[JOB]
Search the material for the word "scene" and report each line where it turns up.

[COLLECTED DATA]
>> START

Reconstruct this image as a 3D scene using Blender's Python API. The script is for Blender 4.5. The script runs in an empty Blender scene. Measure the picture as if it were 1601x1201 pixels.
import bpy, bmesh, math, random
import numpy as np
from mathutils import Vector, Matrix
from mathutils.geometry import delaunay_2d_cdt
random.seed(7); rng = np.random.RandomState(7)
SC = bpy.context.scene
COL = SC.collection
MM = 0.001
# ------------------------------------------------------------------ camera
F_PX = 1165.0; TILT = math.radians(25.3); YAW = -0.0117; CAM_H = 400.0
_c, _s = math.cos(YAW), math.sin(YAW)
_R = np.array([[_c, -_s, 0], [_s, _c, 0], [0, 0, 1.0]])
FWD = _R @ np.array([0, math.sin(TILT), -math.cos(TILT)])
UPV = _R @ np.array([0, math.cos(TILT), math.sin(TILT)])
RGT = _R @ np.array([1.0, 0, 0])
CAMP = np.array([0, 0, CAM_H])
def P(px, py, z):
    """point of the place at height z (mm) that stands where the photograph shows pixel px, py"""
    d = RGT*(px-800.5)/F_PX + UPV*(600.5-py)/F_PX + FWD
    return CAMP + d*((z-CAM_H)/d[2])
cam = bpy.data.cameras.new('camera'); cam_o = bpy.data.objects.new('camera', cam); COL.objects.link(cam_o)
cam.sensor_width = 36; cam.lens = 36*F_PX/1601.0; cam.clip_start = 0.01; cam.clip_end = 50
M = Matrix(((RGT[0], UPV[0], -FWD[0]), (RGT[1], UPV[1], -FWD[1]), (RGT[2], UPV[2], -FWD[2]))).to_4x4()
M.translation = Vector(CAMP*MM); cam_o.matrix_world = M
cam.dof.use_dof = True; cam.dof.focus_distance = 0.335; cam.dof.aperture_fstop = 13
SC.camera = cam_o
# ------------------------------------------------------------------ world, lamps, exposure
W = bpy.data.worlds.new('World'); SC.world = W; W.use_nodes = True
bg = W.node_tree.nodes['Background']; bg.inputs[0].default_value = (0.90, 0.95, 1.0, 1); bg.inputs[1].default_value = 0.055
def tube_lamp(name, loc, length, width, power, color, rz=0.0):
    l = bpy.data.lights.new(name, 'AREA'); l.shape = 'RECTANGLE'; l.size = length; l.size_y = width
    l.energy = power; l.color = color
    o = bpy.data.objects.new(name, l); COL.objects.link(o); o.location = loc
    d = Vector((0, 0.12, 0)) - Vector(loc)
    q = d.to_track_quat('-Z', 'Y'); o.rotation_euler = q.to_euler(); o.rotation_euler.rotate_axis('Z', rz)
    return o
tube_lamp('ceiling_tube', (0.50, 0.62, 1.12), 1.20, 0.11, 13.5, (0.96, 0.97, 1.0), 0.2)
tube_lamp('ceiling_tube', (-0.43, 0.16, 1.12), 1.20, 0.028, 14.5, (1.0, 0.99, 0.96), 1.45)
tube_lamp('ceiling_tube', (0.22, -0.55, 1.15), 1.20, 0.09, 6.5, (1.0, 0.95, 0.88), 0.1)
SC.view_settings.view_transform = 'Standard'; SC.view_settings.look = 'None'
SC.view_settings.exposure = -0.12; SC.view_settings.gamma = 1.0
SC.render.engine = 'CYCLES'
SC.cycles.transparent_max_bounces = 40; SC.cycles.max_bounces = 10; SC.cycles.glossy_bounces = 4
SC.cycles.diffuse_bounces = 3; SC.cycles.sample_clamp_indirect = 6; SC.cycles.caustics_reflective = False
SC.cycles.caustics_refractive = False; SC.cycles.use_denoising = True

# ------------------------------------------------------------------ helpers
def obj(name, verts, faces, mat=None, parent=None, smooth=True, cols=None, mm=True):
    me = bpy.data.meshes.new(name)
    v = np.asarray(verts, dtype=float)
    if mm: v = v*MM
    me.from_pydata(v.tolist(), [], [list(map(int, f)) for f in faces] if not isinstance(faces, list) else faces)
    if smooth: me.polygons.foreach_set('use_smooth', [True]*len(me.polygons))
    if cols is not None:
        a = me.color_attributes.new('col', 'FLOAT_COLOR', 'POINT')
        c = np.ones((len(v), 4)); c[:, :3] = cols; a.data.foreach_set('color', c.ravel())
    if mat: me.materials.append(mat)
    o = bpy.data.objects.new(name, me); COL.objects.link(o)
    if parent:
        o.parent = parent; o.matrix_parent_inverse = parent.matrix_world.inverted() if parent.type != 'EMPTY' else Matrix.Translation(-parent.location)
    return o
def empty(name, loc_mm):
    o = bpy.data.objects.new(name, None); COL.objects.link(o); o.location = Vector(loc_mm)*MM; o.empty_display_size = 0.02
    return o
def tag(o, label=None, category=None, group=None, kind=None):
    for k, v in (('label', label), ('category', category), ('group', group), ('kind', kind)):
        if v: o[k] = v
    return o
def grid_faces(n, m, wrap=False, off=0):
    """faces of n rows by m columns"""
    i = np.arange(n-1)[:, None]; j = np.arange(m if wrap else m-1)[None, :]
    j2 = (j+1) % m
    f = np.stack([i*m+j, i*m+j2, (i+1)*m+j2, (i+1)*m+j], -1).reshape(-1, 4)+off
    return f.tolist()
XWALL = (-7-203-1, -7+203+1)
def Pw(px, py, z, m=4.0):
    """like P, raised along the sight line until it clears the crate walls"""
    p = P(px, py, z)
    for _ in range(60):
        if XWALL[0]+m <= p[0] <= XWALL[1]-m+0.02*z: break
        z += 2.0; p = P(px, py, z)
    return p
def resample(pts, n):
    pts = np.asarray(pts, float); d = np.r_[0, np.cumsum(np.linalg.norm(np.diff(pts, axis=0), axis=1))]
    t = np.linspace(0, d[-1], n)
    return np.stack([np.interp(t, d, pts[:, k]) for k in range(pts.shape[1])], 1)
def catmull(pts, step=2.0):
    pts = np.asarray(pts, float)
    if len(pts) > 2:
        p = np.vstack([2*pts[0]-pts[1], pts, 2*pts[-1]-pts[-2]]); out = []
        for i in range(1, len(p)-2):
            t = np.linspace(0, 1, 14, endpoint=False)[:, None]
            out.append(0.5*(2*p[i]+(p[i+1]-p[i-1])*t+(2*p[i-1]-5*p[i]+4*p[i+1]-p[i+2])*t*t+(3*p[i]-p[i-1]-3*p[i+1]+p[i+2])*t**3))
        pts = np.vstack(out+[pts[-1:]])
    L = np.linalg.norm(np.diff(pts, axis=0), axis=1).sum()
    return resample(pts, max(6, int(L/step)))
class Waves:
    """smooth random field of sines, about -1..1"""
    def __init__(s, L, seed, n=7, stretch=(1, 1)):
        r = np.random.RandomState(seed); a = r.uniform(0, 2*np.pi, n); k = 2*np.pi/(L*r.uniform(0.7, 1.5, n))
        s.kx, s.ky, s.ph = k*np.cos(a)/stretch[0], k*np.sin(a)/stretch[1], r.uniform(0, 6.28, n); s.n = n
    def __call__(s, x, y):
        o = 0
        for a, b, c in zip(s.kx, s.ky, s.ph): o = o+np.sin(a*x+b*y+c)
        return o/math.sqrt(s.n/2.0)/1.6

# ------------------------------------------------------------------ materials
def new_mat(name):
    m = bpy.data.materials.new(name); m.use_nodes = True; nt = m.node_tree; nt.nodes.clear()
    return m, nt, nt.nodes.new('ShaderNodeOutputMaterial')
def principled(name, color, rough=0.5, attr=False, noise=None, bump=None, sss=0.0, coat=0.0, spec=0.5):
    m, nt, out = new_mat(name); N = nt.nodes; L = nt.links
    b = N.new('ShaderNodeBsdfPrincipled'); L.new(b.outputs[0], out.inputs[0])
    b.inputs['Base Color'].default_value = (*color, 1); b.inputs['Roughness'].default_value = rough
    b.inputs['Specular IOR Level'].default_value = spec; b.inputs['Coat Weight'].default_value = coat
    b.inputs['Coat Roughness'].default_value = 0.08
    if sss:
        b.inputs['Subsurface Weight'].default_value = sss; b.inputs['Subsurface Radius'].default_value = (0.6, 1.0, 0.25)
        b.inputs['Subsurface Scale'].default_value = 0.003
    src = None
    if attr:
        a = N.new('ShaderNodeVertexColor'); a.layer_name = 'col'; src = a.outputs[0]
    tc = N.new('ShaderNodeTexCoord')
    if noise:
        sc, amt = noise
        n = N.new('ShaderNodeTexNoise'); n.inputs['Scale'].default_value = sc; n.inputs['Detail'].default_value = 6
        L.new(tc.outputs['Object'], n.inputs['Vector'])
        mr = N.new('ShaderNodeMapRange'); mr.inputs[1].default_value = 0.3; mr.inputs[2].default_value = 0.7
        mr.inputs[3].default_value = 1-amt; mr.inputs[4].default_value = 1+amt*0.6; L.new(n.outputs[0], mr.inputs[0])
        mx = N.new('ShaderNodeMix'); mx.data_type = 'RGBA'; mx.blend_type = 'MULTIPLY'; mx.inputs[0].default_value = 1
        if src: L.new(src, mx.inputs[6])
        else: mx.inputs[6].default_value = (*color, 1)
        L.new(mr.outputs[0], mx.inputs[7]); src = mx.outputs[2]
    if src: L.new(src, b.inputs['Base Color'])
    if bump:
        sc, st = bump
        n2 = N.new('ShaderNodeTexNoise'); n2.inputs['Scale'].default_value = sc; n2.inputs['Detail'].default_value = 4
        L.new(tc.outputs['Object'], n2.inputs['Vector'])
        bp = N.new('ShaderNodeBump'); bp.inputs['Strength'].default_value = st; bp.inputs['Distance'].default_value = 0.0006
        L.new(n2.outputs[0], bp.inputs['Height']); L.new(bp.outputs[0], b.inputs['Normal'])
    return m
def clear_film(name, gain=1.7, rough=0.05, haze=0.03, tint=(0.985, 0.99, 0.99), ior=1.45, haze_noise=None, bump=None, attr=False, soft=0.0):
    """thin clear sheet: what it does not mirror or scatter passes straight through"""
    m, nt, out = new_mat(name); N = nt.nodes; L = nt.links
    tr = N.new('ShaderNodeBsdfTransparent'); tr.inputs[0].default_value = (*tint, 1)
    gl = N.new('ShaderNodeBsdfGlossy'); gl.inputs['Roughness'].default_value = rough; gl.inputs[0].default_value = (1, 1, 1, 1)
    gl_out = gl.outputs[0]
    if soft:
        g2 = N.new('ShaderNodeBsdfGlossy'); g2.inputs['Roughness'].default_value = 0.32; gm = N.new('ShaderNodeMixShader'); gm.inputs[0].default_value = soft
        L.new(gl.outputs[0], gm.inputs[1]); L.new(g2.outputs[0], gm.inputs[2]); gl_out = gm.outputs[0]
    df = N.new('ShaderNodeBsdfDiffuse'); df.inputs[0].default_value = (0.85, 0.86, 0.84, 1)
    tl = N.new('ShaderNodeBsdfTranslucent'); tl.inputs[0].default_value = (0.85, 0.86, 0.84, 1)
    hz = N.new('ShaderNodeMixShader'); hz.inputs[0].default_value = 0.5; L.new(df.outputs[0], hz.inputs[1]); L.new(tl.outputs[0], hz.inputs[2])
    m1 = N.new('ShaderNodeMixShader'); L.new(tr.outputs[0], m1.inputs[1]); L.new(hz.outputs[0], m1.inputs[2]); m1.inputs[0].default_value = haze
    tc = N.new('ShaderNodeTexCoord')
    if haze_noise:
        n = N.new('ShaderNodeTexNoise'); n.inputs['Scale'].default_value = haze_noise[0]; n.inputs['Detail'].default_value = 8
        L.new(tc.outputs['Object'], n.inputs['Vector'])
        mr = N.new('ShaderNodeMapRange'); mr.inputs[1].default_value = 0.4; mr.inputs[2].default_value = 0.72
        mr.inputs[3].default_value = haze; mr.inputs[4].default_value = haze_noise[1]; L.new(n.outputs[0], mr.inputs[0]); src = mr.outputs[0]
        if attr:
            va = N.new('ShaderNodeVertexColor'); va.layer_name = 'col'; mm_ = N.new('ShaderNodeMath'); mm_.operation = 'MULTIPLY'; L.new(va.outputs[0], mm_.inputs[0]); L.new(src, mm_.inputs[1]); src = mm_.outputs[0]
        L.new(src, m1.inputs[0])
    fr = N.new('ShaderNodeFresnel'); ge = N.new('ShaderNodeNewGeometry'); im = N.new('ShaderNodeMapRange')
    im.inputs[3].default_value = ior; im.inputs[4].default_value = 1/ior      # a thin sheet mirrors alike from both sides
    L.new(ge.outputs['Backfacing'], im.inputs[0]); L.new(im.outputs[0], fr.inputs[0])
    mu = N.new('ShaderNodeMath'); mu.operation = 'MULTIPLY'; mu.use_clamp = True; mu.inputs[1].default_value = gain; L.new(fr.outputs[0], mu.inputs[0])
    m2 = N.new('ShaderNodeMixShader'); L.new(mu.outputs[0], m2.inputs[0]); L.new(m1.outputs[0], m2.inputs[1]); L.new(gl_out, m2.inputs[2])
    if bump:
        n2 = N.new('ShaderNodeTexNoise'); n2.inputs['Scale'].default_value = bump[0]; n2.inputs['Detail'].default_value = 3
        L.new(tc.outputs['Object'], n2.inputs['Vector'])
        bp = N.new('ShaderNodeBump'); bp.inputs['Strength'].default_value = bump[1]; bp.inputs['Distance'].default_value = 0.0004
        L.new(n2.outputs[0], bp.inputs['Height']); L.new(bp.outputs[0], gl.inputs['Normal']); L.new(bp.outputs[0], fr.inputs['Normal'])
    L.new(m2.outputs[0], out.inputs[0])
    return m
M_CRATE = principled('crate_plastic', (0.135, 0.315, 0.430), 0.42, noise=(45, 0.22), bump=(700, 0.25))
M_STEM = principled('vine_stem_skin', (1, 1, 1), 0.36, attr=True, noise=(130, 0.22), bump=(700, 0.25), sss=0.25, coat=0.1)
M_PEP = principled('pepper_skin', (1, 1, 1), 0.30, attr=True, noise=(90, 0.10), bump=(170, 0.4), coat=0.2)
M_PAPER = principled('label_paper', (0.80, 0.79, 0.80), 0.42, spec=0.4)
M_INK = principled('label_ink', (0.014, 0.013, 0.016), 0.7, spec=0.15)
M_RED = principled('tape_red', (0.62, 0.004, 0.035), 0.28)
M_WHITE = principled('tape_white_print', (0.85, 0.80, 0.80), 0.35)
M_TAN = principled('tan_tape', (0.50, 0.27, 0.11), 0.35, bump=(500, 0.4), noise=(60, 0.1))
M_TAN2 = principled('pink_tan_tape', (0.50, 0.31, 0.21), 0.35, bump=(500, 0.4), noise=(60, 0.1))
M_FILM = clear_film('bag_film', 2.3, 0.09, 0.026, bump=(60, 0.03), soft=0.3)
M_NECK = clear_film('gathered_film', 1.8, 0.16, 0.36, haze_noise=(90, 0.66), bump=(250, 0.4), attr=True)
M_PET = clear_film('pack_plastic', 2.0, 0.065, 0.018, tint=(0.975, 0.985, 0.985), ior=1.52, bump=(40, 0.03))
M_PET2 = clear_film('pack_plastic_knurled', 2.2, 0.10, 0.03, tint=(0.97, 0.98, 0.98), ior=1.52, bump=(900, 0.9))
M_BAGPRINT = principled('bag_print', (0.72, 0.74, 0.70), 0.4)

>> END

[REPLY]
Reconstruct this image as a 3D scene using Blender's Python API. The script is for Blender 4.5. The script runs in an empty Blender scene. Measure the picture as if it were 1601x1201 pixels.
SC = bpy.context.scene